-- WHAT TO PRODUCE --
The lines from the beginning of the records below through the one holding "def yaw_of(v):return math.atan2(v.y,v.x)" are to be copied exactly; leave the pictures out.

Records with scene code

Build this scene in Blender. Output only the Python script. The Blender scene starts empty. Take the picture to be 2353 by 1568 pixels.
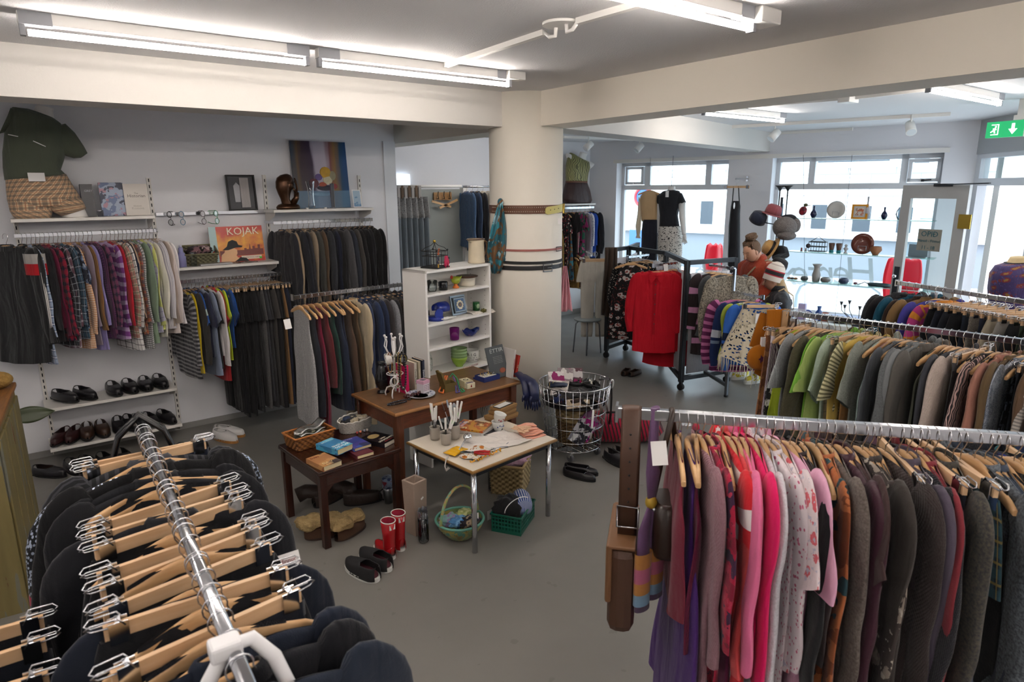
import bpy,bmesh,math,random
from mathutils import Vector,Matrix
R=math.radians
PI=math.pi
SC=bpy.context.scene
COL=SC.collection
rnd=random.Random(7)
# ------------------------------------------------------------------ camera
EYE=Vector((0.0,0.0,2.1))
FPX=1504.3
_th,_ro,_ya=R(13.17),R(-0.38),R(52.885)
CF=Vector((math.cos(_ya)*math.cos(_th),math.sin(_ya)*math.cos(_th),-math.sin(_th)))
_r=Vector((math.sin(_ya),-math.cos(_ya),0));_u=_r.cross(CF)
CR=math.cos(_ro)*_r+math.sin(_ro)*_u
CU=-math.sin(_ro)*_r+math.cos(_ro)*_u
cam_d=bpy.data.cameras.new('camera');cam=bpy.data.objects.new('camera',cam_d);COL.objects.link(cam)
cam_d.sensor_width=36.0;cam_d.lens=FPX/2353*36.0
cam_d.clip_start=0.05;cam_d.clip_end=200
cam.matrix_world=Matrix(((CR.x,CU.x,-CF.x,EYE.x),(CR.y,CU.y,-CF.y,EYE.y),(CR.z,CU.z,-CF.z,EYE.z),(0,0,0,1)))
cam_d.dof.use_dof=True;cam_d.dof.focus_distance=4.2;cam_d.dof.aperture_fstop=5.6
SC.camera=cam
SC.view_settings.view_transform='Standard';SC.view_settings.look='None'
SC.view_settings.gamma=1;SC.view_settings.use_curve_mapping=False
SC.view_settings.exposure=0.75
# ------------------------------------------------------------------ sky (bright overcast day)
W=bpy.data.worlds.new('overcast_sky');SC.world=W;W.use_nodes=True
_n=W.node_tree.nodes;_bg=_n['Background']
_bg.inputs[0].default_value=(0.85,0.92,1.0,1);_bg.inputs[1].default_value=5.0
TUBE_POWER=36.0
# ------------------------------------------------------------------ measuring: a pixel of the photo onto a real plane of the room
def ray(x,y):return CF+CR*((x-1176.5)/FPX)-CU*((y-784.0)/FPX)
def oz(x,y,z=0.0):
 d=ray(x,y);return EYE+d*((z-EYE.z)/d.z)
def oy(x,y,Y):
 d=ray(x,y);return EYE+d*(Y/d.y)
def ox(x,y,X):
 d=ray(x,y);return EYE+d*(X/d.x)
W0=Vector((7.80,8.14,0));WD=Vector((0.2186,-0.9758,0));WN=Vector((0.9758,0.2186,0))
def ow(x,y,off=0.0):
 d=ray(x,y);return EYE+d*(((W0+WN*off-EYE).dot(WN))/d.dot(WN))
def od(x,y,dist):
 d=ray(x,y);return EYE+d*(dist/math.hypot(d.x,d.y))
def yaw_of(v):return math.atan2(v.y,v.x)
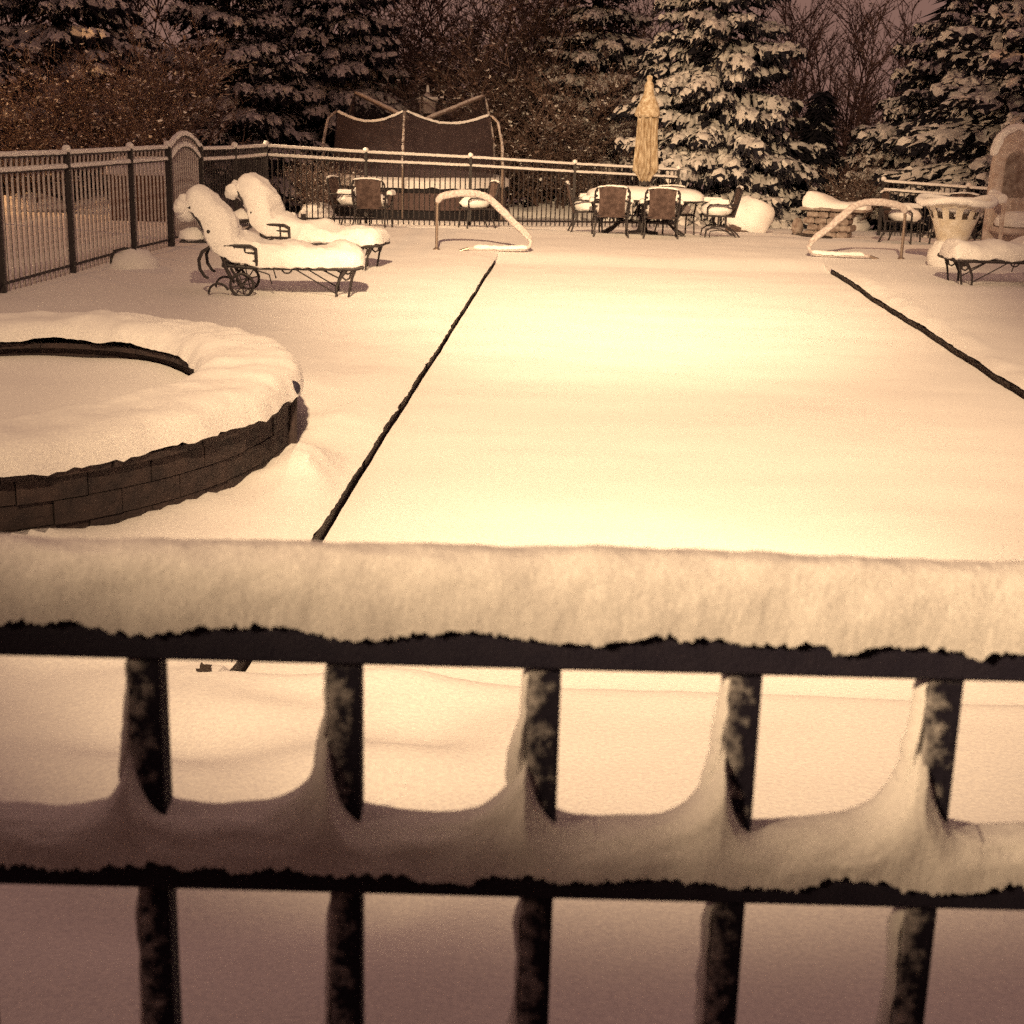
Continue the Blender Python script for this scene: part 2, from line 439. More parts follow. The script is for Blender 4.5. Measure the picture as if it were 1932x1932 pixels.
# ------------------------------------------------------------------ near railing
PX = [-.2105 + .1161 * k for k in range(-6, 10)]
rl = thing('metal_railing', (0, .78, .47), 'black metal picket railing close to the camera under thick snow', 'railing')
def rz(z): return z - .47
for zc, nm in ((1.789, 'top_rail'), (1.640, 'middle_rail'), (.62, 'bottom_rail')):
    b = MB(); b.box((.1, 0, rz(zc)), (3.2, .030, .030 if nm == 'top_rail' else .026), bev=.002)
    b.build(nm, 'rail', rl, False)
b = MB(); b.box((0, 0, 0), (.0185, .0185, 1.28), bev=.0015)
pm = b.mesh('picket', ['frosted'], False)
for x in PX: link('picket', pm, rl, (x, 0, rz(1.14)))
for x in (-1.5, 1.7):
    b = MB(); b.box((x, .0, .7), (.05, .05, 1.42), bev=.004); b.build('post', 'rail', rl, False)
def rail_snow(name, x0, x1, zb, hfun, dfun, wb, wf, n=1500, ring=56, seed=0, lump=1):
    b = MB(); vs = []; F = []
    for i in range(n + 1):
        x = x0 + (x1 - x0) * i / n
        h = hfun(x); drop = dfun(x)
        for j in range(ring):
            t = j / (ring - 1)               # front lower edge -> crest -> back lower edge
            a = math.pi * t
            ca, sa = math.cos(a), math.sin(a)
            y = -math.copysign(abs(ca) ** .72, ca)
            y = y * (wf if y < 0 else wb)
            z = (sa ** .82) * h
            if t < .16: z -= drop * (1 - t / .16) ** 5
            if t > .88: z -= .006 * (t - .88) / .12
            p = Vector((x, y, z))
            q = Vector((x * 16, y * 16, z * 16 + seed))
            q = Vector((x * 16, j * .03 * 1.6, z * 8 + seed))
            d = noise.noise_vector(q) * .0024 * lump + noise.noise_vector(q * 2.6) * .0012 * lump + noise.noise_vector(q * 6) * .0004 + noise.noise_vector(q * 17) * .0003
            vs.append((p.x + d.x, p.y + d.y, zb + p.z + d.z))
    for i in range(n):
        for j in range(ring - 1):
            F.append((i * ring + j, i * ring + j + 1, (i + 1) * ring + j + 1, (i + 1) * ring + j))
        F.append((i * ring + ring - 1, i * ring, (i + 1) * ring, (i + 1) * ring + ring - 1))
    b.add(vs, F); return b.build(name, 'near_snow', rl)
def rag(x, s):
    return .004 + .006 * N(x * 17, s) + .004 * N(x * 55, s * 3) + .003 * N(x * 170, s * 7) + .0025 * N(x * 430, s)
def htop(x): return .041 + .004 * N(x * 5, 1) + .003 * N(x * 12, 4) + .0015 * N(x * 31, 2)
rail_snow('top_rail_snow', -.62, .72, rz(1.800), htop, lambda x: rag(x, 3), .026, .0215, seed=2)
_r = random.Random(19)
DRIFT = [(_r.uniform(.040, .072), _r.uniform(.0085, .0165), _r.uniform(.003, .012)) for _ in PX]
def hlow(x):
    h = .021 + .004 * N(x * 9, 6) + .003 * N(x * 23, 2)
    for p, (am, wl, wr) in zip(PX, DRIFT):
        d = (p - .009) - x
        if d > -.04: h += am * math.exp(-max(0, d) / wl) * (1 if d > 0 else math.exp(d / wr))
    return min(h, .075)
rail_snow('middle_rail_snow', -.62, .72, rz(1.650), hlow, lambda x: rag(x, 8) + .001, .024, .022, seed=5, lump=1.5)
def stick_snow(zlo, zhi, wlo, whi, name, seed):
    """windblown snow plastered on the left flank of a picket"""
    for k, x in enumerate(PX):
        if not -.5 < x < .6: continue
        b = MB(); n = 60; ring = 12; vs = []; F = []
        for i in range(n + 1):
            t = i / n; z = zhi + (zlo - zhi) * t
            wdt = whi + (wlo - whi) * t ** 1.6
            e = min(1, t / .05)
            wdt *= e * (.9 + .45 * N(z * 26, k * 3.1 + seed) + .2 * N(z * 80, k + seed))
            wdt = max(wdt, .0008)
            for j in range(ring):
                a = 2 * math.pi * j / ring
                px = -.0085 - wdt * .5 + math.cos(a) * (wdt * .5 + .0006)
                py = .004 + math.sin(a) * (.0085 + .002 * e)
                q = Vector((x + px, py, z)) * 60 + Vector((seed, 0, 0))
                d = noise.noise_vector(q) * .0016 + noise.noise_vector(q * 3) * .0008
                vs.append((x + px + d.x, py + d.y, z + d.z))
        for i in range(n):
            for j in range(ring): F.append((i * ring + j, i * ring + (j + 1) % ring, (i + 1) * ring + (j + 1) % ring, (i + 1) * ring + j))
        b.add(vs, F)
        b.build(name, 'near_snow', rl)
stick_snow(rz(1.66), rz(1.772), .020, .004, 'picket_snow', 1)
stick_snow(rz(1.30), rz(1.622), .012, .005, 'picket_snow', 7)

# ------------------------------------------------------------------ raised spa
sp = thing('raised_spa', (SPA.x, SPA.y, 0), 'round raised stone spa half out of frame under a thick snow rim', 'spa'); sp.scale = (SPA_X, SPA_Y, 1)
n = 34
for c, (z0, z1) in enumerate(((-.05, .10), (.10, .225), (.225, .345))):
    for k in range(n):
        a0 = 2 * math.pi * (k + .5 * (c % 2)) / n; a1 = a0 + 2 * math.pi / n
        mid = (a0 + a1) / 2
        if 1.9 < (mid % (2 * math.pi)) < 3.6: continue
        rr = random.Random(c * 100 + k); ro = SPA_R - .014 + rr.uniform(-.010, .010)
        b = MB(); g = .0006; V = []
        for r_ in (SPA_R - .14, ro - .01, ro):
            for q in (a0 + g, mid, a1 - g):
                for z in (z0 + .0008, z1 - .0008):
                    ins = .0025 if r_ == ro else 0
                    qq = q + (ins / ro if q == a0 + g else -ins / ro if q == a1 - g else 0)
                    zz = z + (ins if z < (z0 + z1) / 2 else -ins)
                    V.append((math.cos(qq) * r_, math.sin(qq) * r_, zz))
        F = []
        for i in range(2):
            for j in range(2):
                p = i * 6 + j * 2
                F += [(p, p + 6, p + 8, p + 2), (p + 1, p + 3, p + 9, p + 7)]
            p = i * 6
            F += [(p, p + 1, p + 7, p + 6), (p + 4, p + 10, p + 11, p + 5)]
        F += [(12, 14, 15, 13), (14, 16, 17, 15)]
        b.add(V, F); b.build('stone', 'stone', sp, False)
b = MB(); b.lathe([(SPA_R - .032, -.1), (SPA_R - .032, .345), (1.42, .345), (1.40, -.1)], 72); b.v = [(x - (.15 if math.hypot(x, y) < 1.5 else 0), y, z) for x, y, z in b.v]; b.build('wall_core', 'stone', sp)
for k in range(22):
    a0 = 2 * math.pi * k / 22; a1 = a0 + 2 * math.pi / 22 - .006
    if 1.9 < (a0 % 6.283) < 3.6: continue
    b = MB(); V = []
    for r_, zs in ((1.37, (.35, .385)), (SPA_R + .02, (.35, .385))):
        for q in (a0, (a0 + a1) / 2, a1):
            for z in zs: V.append((math.cos(q) * r_ - (.15 if r_ < 1.5 else 0), math.sin(q) * r_, z))
    F = []
    for j in range(2):
        p = j * 2; F += [(p, p + 6, p + 8, p + 2), (p + 1, p + 3, p + 9, p + 7), (p, p + 2, p + 3, p + 1), (p + 6, p + 7, p + 9, p + 8)]
    F += [(0, 1, 7, 6), (4, 10, 11, 5)]
    b.add(V, F); b.build('cap_stone', 'stone', sp, False)
b = MB(); vs = []; F = []; NA, NR = 300, 26
for i in range(NA):
    a = 2 * math.pi * i / NA
    for j in range(NR):
        t = j / (NR - 1)
        r_ = SPA_R + .045 + (1.33 - SPA_R - .045) * t
        e = min(1, min(t / .28, (1 - t) / .32)); e = math.sqrt(max(0, 1 - (1 - e) ** 2))
        x, y = math.cos(a), math.sin(a)
        z = .412 + (.14 + .02 * N(x * 3, y * 3, 1)) * e
        rg = .012 + .03 * N(x * 9, y * 9, 2) + .018 * N(x * 24, y * 24, 5) + .012 * N(x * 60, y * 60, 5)
        if t < .06: z -= max(-.005, rg) * (1 - t / .06) + .012
        sx_ = -.15 * t
        d = noise.noise_vector(Vector((x * r_ * 6, y * r_ * 6, z * 6))) * .02 + noise.noise_vector(Vector((x * r_ * 2.4, y * r_ * 2.4, z))) * .03 + noise.noise_vector(Vector((x * r_, y * r_, z)) * 20) * .007
        vs.append((x * r_ + d.x + sx_, y * r_ + d.y, z + d.z))
for i in range(NA):
    for j in range(NR - 1):
        F.append((i * NR + j, ((i + 1) % NA) * NR + j, ((i + 1) % NA) * NR + j + 1, i * NR + j + 1))
    F.append((i * NR + NR - 1, ((i + 1) % NA) * NR + NR - 1, ((i + 1) % NA) * NR, i * NR))
b.add(vs, F); b.build('rim_snow', 'snow', sp)
b = MB(); vs = [(-.15, 0, .285)]; F = []
for r in range(1, 15):
    rr = 1.40 * r / 14
    for i in range(64):
        a = 2 * math.pi * i / 64; x, y = math.cos(a) * rr, math.sin(a) * rr
        near = sm(-.2, -1.2, y) + sm(.75, 1.2, x) * sm(.6, -.1, y)
        vs.append((x - .15, y, .285 + .02 * N(x * 2, y * 2, 7) + .16 * min(1, near) * sm(.8, 1.4, rr)))
for i in range(64): F.append((0, 1 + i, 1 + (i + 1) % 64))
for r in range(13):
    for i in range(64):
        a = 1 + r * 64 + i; c = 1 + r * 64 + (i + 1) % 64
        F.append((a, a + 64, c + 64, c))
b.add(vs, F); b.build('cover_snow', 'snow', sp)
kb = thing('spout', (-1.365, 8.66, .36), 'dark round spout poking out of the spa rim snow', 'spout')
b = MB(); b.blob((0, 0, .07), .048, 8, 12, .05); b.build('ball', 'rail', kb)
b = MB(); b.tube([(0, 0, .06), (-.01, -.01, -.12), (-.02, -.02, -.34)], [.03, .034, .045]); b.build('stem', 'stone', kb)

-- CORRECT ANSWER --
Build this scene in Blender. Output only the Python script. The Blender scene starts empty. Take the picture to be 2353 by 1568 pixels.
import bpy,bmesh,math,random
from mathutils import Vector,Matrix
R=math.radians
PI=math.pi
SC=bpy.context.scene
COL=SC.collection
rnd=random.Random(7)
# ------------------------------------------------------------------ camera
EYE=Vector((0.0,0.0,2.1))
FPX=1504.3
_th,_ro,_ya=R(13.17),R(-0.38),R(52.885)
CF=Vector((math.cos(_ya)*math.cos(_th),math.sin(_ya)*math.cos(_th),-math.sin(_th)))
_r=Vector((math.sin(_ya),-math.cos(_ya),0));_u=_r.cross(CF)
CR=math.cos(_ro)*_r+math.sin(_ro)*_u
CU=-math.sin(_ro)*_r+math.cos(_ro)*_u
cam_d=bpy.data.cameras.new('camera');cam=bpy.data.objects.new('camera',cam_d);COL.objects.link(cam)
cam_d.sensor_width=36.0;cam_d.lens=FPX/2353*36.0
cam_d.clip_start=0.05;cam_d.clip_end=200
cam.matrix_world=Matrix(((CR.x,CU.x,-CF.x,EYE.x),(CR.y,CU.y,-CF.y,EYE.y),(CR.z,CU.z,-CF.z,EYE.z),(0,0,0,1)))
cam_d.dof.use_dof=True;cam_d.dof.focus_distance=4.2;cam_d.dof.aperture_fstop=5.6
SC.camera=cam
SC.view_settings.view_transform='Standard';SC.view_settings.look='None'
SC.view_settings.gamma=1;SC.view_settings.use_curve_mapping=False
SC.view_settings.exposure=0.75
# ------------------------------------------------------------------ sky (bright overcast day)
W=bpy.data.worlds.new('overcast_sky');SC.world=W;W.use_nodes=True
_n=W.node_tree.nodes;_bg=_n['Background']
_bg.inputs[0].default_value=(0.85,0.92,1.0,1);_bg.inputs[1].default_value=5.0
TUBE_POWER=36.0
# ------------------------------------------------------------------ measuring: a pixel of the photo onto a real plane of the room
def ray(x,y):return CF+CR*((x-1176.5)/FPX)-CU*((y-784.0)/FPX)
def oz(x,y,z=0.0):
 d=ray(x,y);return EYE+d*((z-EYE.z)/d.z)
def oy(x,y,Y):
 d=ray(x,y);return EYE+d*(Y/d.y)
def ox(x,y,X):
 d=ray(x,y);return EYE+d*(X/d.x)
W0=Vector((7.80,8.14,0));WD=Vector((0.2186,-0.9758,0));WN=Vector((0.9758,0.2186,0))
def ow(x,y,off=0.0):
 d=ray(x,y);return EYE+d*(((W0+WN*off-EYE).dot(WN))/d.dot(WN))
def od(x,y,dist):
 d=ray(x,y);return EYE+d*(dist/math.hypot(d.x,d.y))
def yaw_of(v):return math.atan2(v.y,v.x)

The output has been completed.